Monday was the birthday of Auguste Rodin, the groundbreaking French sculptor famous for "The Thinker" and "The Kiss."

The Rodin Museum on the Parkway in Philadelphia did not acknowledge the 172nd anniversary of the birth of its subject, outside of a brief mention of the date during a guided tour.

More significant for the small but muscular museum was not the awkwardly-numbered birthday, but that tour. It happens daily, and twice on weekend days. Since the galleries reopened in July after a few years of renovations, the number of visitors has nearly tripled.

"We've found that we really need two to three people at all times," said curator Jennifer Thompson. "We anticipated that for the summer, but it's really carrying into the fall, which is a very happy predicament to be in."

Before its renovation, the museum saw about 50,000 visitors annually. In the last four months, more than 40,000 people have come inside. That does not include the people who prefer to sit in the outdoor garden, sans ticket, to take in the fountained pool ringed with lavender.

Thompson attributes the increased traffic, in part, to the museum's immediate neighbor — the Barnes Foundation — which opened to international acclaim last summer. The landscaping of the Barnes and the Rodin were done by the same firm, Olin, which created continuity between the two.

Another factor is that the interior and exterior of the museum had the most thorough cleanup since the museum's founding in 1929. The sculptures that were originally placed outside were taken inside almost 40 years ago amid fears of corrosion from air pollution. The Philadelphia Museum of Art conserved those sculptures and replaced them in their original positions.

The final sculpture to be conserved is "The Burghers of Calais," a large outdoor sculpture of six men preparing themselves for sacrifice to save their town. The bronze suffered major corrosion.

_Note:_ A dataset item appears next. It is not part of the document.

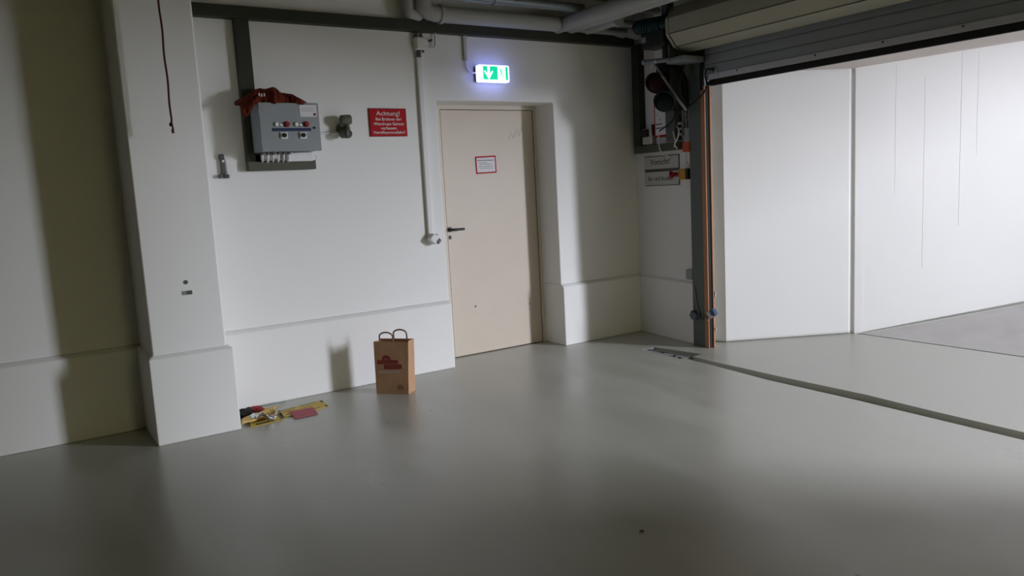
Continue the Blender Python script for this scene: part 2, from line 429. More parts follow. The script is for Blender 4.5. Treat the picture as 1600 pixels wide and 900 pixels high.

Rodin shaped the figures and applied a patina to express suffering and martyrdom. Now the details of "The Burghers" are obscuring by drippy streaks of black and gray, representing the effects of air pollution and the oxidation of bronze and copper. It's gloomier than Rodin intended.

"Although the surface of the sculpture is very dramatic, it's very high contrast and the eyes look even more sunken," said conservator Kate Cuffari. "That contrast of dark and light was not an aesthetic that was intended."

Now under conservation inside the Philadelphia Museum of Art, the sculpture is expected to be put into place in the garden in December.